**Problem to solve:**
The required output is every line from the beginning of the entries below through the line that includes "freq=30, low=6, lump=.01)", copied exactly.

-- start Record extracts --

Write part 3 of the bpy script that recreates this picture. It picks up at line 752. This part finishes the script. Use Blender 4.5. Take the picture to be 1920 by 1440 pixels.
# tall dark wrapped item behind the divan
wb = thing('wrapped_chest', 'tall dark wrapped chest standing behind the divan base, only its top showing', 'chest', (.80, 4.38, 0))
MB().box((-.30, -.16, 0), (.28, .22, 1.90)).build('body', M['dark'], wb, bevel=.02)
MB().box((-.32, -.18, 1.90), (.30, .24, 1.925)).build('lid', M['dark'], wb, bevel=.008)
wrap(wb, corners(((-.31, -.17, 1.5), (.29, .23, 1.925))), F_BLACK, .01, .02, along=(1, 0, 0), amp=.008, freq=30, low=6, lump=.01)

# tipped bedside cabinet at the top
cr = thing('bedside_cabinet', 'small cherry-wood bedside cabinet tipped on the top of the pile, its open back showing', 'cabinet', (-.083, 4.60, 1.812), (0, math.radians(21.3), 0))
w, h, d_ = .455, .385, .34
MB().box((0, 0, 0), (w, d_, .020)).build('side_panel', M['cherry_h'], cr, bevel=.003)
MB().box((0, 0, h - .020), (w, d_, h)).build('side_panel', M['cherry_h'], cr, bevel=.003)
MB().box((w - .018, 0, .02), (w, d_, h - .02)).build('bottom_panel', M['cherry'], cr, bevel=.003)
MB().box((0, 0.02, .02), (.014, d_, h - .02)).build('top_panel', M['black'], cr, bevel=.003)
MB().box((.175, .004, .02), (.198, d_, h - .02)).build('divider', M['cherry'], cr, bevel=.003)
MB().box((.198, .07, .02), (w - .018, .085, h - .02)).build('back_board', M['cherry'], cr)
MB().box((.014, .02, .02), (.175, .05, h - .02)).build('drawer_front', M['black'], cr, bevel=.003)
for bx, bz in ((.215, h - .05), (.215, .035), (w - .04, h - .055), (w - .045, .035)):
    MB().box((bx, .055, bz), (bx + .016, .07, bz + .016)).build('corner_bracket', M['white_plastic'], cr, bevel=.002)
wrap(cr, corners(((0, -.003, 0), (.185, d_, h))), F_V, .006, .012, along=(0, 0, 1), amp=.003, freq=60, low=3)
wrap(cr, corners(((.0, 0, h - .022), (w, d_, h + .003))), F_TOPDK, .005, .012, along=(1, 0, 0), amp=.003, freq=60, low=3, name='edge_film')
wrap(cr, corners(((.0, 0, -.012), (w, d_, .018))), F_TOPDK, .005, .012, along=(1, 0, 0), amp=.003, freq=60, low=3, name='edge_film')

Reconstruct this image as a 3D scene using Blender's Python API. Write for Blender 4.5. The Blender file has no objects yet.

-- end Record extracts --

**Solution to the problem:**
Write part 3 of the bpy script that recreates this picture. It picks up at line 752. This part finishes the script. Use Blender 4.5. Take the picture to be 1920 by 1440 pixels.
# tall dark wrapped item behind the divan
wb = thing('wrapped_chest', 'tall dark wrapped chest standing behind the divan base, only its top showing', 'chest', (.80, 4.38, 0))
MB().box((-.30, -.16, 0), (.28, .22, 1.90)).build('body', M['dark'], wb, bevel=.02)
MB().box((-.32, -.18, 1.90), (.30, .24, 1.925)).build('lid', M['dark'], wb, bevel=.008)
wrap(wb, corners(((-.31, -.17, 1.5), (.29, .23, 1.925))), F_BLACK, .01, .02, along=(1, 0, 0), amp=.008, freq=30, low=6, lump=.01)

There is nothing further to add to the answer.